SUPPLIED MATERIAL:

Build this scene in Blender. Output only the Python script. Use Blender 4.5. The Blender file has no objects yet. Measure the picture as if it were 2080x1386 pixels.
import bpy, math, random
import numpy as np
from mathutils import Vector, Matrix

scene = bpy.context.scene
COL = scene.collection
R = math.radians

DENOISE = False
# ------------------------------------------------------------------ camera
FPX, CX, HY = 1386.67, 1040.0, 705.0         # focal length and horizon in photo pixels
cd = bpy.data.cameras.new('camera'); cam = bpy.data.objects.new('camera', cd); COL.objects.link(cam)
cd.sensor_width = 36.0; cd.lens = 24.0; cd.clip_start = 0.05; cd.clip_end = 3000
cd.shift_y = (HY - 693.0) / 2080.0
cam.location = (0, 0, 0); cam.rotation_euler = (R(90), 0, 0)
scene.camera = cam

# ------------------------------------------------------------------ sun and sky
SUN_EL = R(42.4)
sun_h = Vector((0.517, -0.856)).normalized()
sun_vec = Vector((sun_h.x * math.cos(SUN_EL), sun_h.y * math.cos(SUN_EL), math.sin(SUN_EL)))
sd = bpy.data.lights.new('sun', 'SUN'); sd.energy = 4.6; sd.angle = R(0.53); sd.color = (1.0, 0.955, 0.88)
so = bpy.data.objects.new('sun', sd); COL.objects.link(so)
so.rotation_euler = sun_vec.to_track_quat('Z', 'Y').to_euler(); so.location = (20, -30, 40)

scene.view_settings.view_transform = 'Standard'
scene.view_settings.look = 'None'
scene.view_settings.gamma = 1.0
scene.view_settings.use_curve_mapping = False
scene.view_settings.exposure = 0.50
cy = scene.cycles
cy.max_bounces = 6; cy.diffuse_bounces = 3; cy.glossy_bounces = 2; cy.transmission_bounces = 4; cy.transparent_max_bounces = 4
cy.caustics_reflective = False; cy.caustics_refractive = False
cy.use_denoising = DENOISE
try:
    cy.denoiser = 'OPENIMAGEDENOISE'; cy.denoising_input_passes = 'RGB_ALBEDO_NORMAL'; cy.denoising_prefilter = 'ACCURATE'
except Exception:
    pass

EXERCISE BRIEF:
Print the material above verbatim, first line through the line containing "so.rotation_euler = sun_vec.to_track_quat('Z', 'Y').to_euler();", both included.

SOLUTION:
Build this scene in Blender. Output only the Python script. Use Blender 4.5. The Blender file has no objects yet. Measure the picture as if it were 2080x1386 pixels.
import bpy, math, random
import numpy as np
from mathutils import Vector, Matrix

scene = bpy.context.scene
COL = scene.collection
R = math.radians

DENOISE = False
# ------------------------------------------------------------------ camera
FPX, CX, HY = 1386.67, 1040.0, 705.0         # focal length and horizon in photo pixels
cd = bpy.data.cameras.new('camera'); cam = bpy.data.objects.new('camera', cd); COL.objects.link(cam)
cd.sensor_width = 36.0; cd.lens = 24.0; cd.clip_start = 0.05; cd.clip_end = 3000
cd.shift_y = (HY - 693.0) / 2080.0
cam.location = (0, 0, 0); cam.rotation_euler = (R(90), 0, 0)
scene.camera = cam

# ------------------------------------------------------------------ sun and sky
SUN_EL = R(42.4)
sun_h = Vector((0.517, -0.856)).normalized()
sun_vec = Vector((sun_h.x * math.cos(SUN_EL), sun_h.y * math.cos(SUN_EL), math.sin(SUN_EL)))
sd = bpy.data.lights.new('sun', 'SUN'); sd.energy = 4.6; sd.angle = R(0.53); sd.color = (1.0, 0.955, 0.88)
so = bpy.data.objects.new('sun', sd); COL.objects.link(so)
so.rotation_euler = sun_vec.to_track_quat('Z', 'Y').to_euler(); so.location = (20, -30, 40)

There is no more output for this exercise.